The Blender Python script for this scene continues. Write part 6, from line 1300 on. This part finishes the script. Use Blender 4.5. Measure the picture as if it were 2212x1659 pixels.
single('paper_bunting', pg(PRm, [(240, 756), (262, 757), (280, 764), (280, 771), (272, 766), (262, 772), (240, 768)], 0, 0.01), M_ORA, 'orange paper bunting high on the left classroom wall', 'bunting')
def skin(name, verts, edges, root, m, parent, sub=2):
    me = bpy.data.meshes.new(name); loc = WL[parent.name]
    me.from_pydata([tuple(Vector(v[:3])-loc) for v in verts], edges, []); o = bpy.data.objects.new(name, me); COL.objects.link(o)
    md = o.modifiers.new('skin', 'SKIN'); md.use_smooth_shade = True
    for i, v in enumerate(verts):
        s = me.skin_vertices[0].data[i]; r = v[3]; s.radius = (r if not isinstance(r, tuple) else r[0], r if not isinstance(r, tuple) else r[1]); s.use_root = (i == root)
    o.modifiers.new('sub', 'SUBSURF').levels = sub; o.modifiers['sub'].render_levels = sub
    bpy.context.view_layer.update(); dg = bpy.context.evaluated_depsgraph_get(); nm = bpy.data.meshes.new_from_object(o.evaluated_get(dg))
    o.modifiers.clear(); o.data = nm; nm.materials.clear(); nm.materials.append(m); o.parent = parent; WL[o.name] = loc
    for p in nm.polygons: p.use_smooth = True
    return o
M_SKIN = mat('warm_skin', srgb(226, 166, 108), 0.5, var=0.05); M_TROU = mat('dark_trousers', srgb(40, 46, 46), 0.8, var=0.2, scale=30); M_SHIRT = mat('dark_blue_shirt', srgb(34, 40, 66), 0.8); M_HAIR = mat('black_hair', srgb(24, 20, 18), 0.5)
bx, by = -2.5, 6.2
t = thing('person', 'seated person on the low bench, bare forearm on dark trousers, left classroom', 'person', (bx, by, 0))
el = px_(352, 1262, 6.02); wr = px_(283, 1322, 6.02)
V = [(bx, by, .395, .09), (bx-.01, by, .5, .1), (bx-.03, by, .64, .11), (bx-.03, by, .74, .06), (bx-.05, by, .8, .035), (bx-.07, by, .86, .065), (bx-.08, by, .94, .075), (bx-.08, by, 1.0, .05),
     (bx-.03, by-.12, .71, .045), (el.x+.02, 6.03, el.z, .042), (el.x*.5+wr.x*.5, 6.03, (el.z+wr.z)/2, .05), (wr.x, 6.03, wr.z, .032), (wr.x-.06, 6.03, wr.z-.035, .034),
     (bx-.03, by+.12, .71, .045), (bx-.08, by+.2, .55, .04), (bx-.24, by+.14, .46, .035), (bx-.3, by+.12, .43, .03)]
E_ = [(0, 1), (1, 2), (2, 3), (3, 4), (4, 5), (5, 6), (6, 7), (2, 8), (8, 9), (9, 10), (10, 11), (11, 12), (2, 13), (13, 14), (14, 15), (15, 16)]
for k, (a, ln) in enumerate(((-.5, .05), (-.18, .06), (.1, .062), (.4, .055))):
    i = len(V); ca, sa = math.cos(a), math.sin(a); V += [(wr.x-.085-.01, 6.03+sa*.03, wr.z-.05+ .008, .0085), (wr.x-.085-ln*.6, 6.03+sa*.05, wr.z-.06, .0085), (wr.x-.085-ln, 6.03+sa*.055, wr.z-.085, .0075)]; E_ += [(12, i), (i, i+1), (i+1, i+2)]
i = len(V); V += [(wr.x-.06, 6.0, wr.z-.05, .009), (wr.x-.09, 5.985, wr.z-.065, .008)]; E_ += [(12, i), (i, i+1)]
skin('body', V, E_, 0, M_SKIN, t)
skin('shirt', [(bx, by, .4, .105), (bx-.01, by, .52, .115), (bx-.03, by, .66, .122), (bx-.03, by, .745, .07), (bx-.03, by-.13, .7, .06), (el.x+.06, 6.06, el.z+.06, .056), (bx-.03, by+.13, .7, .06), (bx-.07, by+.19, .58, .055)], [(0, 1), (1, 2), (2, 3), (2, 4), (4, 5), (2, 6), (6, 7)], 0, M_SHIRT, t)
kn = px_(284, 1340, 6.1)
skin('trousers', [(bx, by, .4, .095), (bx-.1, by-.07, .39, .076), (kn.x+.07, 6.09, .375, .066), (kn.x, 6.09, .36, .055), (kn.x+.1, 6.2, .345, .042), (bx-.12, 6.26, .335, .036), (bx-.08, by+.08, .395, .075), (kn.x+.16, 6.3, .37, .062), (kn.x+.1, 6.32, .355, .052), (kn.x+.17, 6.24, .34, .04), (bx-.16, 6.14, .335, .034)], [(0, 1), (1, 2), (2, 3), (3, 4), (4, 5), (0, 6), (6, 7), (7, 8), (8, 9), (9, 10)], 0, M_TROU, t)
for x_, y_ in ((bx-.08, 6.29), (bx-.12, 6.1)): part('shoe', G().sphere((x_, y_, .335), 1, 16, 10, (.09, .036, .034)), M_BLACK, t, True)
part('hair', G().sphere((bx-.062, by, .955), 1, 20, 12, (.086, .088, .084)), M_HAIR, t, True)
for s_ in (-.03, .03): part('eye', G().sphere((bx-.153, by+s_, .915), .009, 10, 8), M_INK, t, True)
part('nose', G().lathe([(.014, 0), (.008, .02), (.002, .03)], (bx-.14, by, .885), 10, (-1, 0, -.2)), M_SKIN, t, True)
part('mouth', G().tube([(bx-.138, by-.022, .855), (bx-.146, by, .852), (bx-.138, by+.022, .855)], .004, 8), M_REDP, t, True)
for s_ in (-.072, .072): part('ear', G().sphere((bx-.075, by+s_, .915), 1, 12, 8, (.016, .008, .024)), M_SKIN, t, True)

-- -- --

▸ **EXERCISE**:
Reproduce the data shown above exactly.

▸ **FULL ANSWER**:
The Blender Python script for this scene continues. Write part 6, from line 1300 on. This part finishes the script. Use Blender 4.5. Measure the picture as if it were 2212x1659 pixels.
single('paper_bunting', pg(PRm, [(240, 756), (262, 757), (280, 764), (280, 771), (272, 766), (262, 772), (240, 768)], 0, 0.01), M_ORA, 'orange paper bunting high on the left classroom wall', 'bunting')
def skin(name, verts, edges, root, m, parent, sub=2):
    me = bpy.data.meshes.new(name); loc = WL[parent.name]
    me.from_pydata([tuple(Vector(v[:3])-loc) for v in verts], edges, []); o = bpy.data.objects.new(name, me); COL.objects.link(o)
    md = o.modifiers.new('skin', 'SKIN'); md.use_smooth_shade = True
    for i, v in enumerate(verts):
        s = me.skin_vertices[0].data[i]; r = v[3]; s.radius = (r if not isinstance(r, tuple) else r[0], r if not isinstance(r, tuple) else r[1]); s.use_root = (i == root)
    o.modifiers.new('sub', 'SUBSURF').levels = sub; o.modifiers['sub'].render_levels = sub
    bpy.context.view_layer.update(); dg = bpy.context.evaluated_depsgraph_get(); nm = bpy.data.meshes.new_from_object(o.evaluated_get(dg))
    o.modifiers.clear(); o.data = nm; nm.materials.clear(); nm.materials.append(m); o.parent = parent; WL[o.name] = loc
    for p in nm.polygons: p.use_smooth = True
    return o
M_SKIN = mat('warm_skin', srgb(226, 166, 108), 0.5, var=0.05); M_TROU = mat('dark_trousers', srgb(40, 46, 46), 0.8, var=0.2, scale=30); M_SHIRT = mat('dark_blue_shirt', srgb(34, 40, 66), 0.8); M_HAIR = mat('black_hair', srgb(24, 20, 18), 0.5)
bx, by = -2.5, 6.2
t = thing('person', 'seated person on the low bench, bare forearm on dark trousers, left classroom', 'person', (bx, by, 0))
el = px_(352, 1262, 6.02); wr = px_(283, 1322, 6.02)
V = [(bx, by, .395, .09), (bx-.01, by, .5, .1), (bx-.03, by, .64, .11), (bx-.03, by, .74, .06), (bx-.05, by, .8, .035), (bx-.07, by, .86, .065), (bx-.08, by, .94, .075), (bx-.08, by, 1.0, .05),
     (bx-.03, by-.12, .71, .045), (el.x+.02, 6.03, el.z, .042), (el.x*.5+wr.x*.5, 6.03, (el.z+wr.z)/2, .05), (wr.x, 6.03, wr.z, .032), (wr.x-.06, 6.03, wr.z-.035, .034),
     (bx-.03, by+.12, .71, .045), (bx-.08, by+.2, .55, .04), (bx-.24, by+.14, .46, .035), (bx-.3, by+.12, .43, .03)]
E_ = [(0, 1), (1, 2), (2, 3), (3, 4), (4, 5), (5, 6), (6, 7), (2, 8), (8, 9), (9, 10), (10, 11), (11, 12), (2, 13), (13, 14), (14, 15), (15, 16)]
for k, (a, ln) in enumerate(((-.5, .05), (-.18, .06), (.1, .062), (.4, .055))):
    i = len(V); ca, sa = math.cos(a), math.sin(a); V += [(wr.x-.085-.01, 6.03+sa*.03, wr.z-.05+ .008, .0085), (wr.x-.085-ln*.6, 6.03+sa*.05, wr.z-.06, .0085), (wr.x-.085-ln, 6.03+sa*.055, wr.z-.085, .0075)]; E_ += [(12, i), (i, i+1), (i+1, i+2)]
i = len(V); V += [(wr.x-.06, 6.0, wr.z-.05, .009), (wr.x-.09, 5.985, wr.z-.065, .008)]; E_ += [(12, i), (i, i+1)]
skin('body', V, E_, 0, M_SKIN, t)
skin('shirt', [(bx, by, .4, .105), (bx-.01, by, .52, .115), (bx-.03, by, .66, .122), (bx-.03, by, .745, .07), (bx-.03, by-.13, .7, .06), (el.x+.06, 6.06, el.z+.06, .056), (bx-.03, by+.13, .7, .06), (bx-.07, by+.19, .58, .055)], [(0, 1), (1, 2), (2, 3), (2, 4), (4, 5), (2, 6), (6, 7)], 0, M_SHIRT, t)
kn = px_(284, 1340, 6.1)
skin('trousers', [(bx, by, .4, .095), (bx-.1, by-.07, .39, .076), (kn.x+.07, 6.09, .375, .066), (kn.x, 6.09, .36, .055), (kn.x+.1, 6.2, .345, .042), (bx-.12, 6.26, .335, .036), (bx-.08, by+.08, .395, .075), (kn.x+.16, 6.3, .37, .062), (kn.x+.1, 6.32, .355, .052), (kn.x+.17, 6.24, .34, .04), (bx-.16, 6.14, .335, .034)], [(0, 1), (1, 2), (2, 3), (3, 4), (4, 5), (0, 6), (6, 7), (7, 8), (8, 9), (9, 10)], 0, M_TROU, t)
for x_, y_ in ((bx-.08, 6.29), (bx-.12, 6.1)): part('shoe', G().sphere((x_, y_, .335), 1, 16, 10, (.09, .036, .034)), M_BLACK, t, True)
part('hair', G().sphere((bx-.062, by, .955), 1, 20, 12, (.086, .088, .084)), M_HAIR, t, True)
for s_ in (-.03, .03): part('eye', G().sphere((bx-.153, by+s_, .915), .009, 10, 8), M_INK, t, True)
part('nose', G().lathe([(.014, 0), (.008, .02), (.002, .03)], (bx-.14, by, .885), 10, (-1, 0, -.2)), M_SKIN, t, True)
part('mouth', G().tube([(bx-.138, by-.022, .855), (bx-.146, by, .852), (bx-.138, by+.022, .855)], .004, 8), M_REDP, t, True)
for s_ in (-.072, .072): part('ear', G().sphere((bx-.075, by+s_, .915), 1, 12, 8, (.016, .008, .024)), M_SKIN, t, True)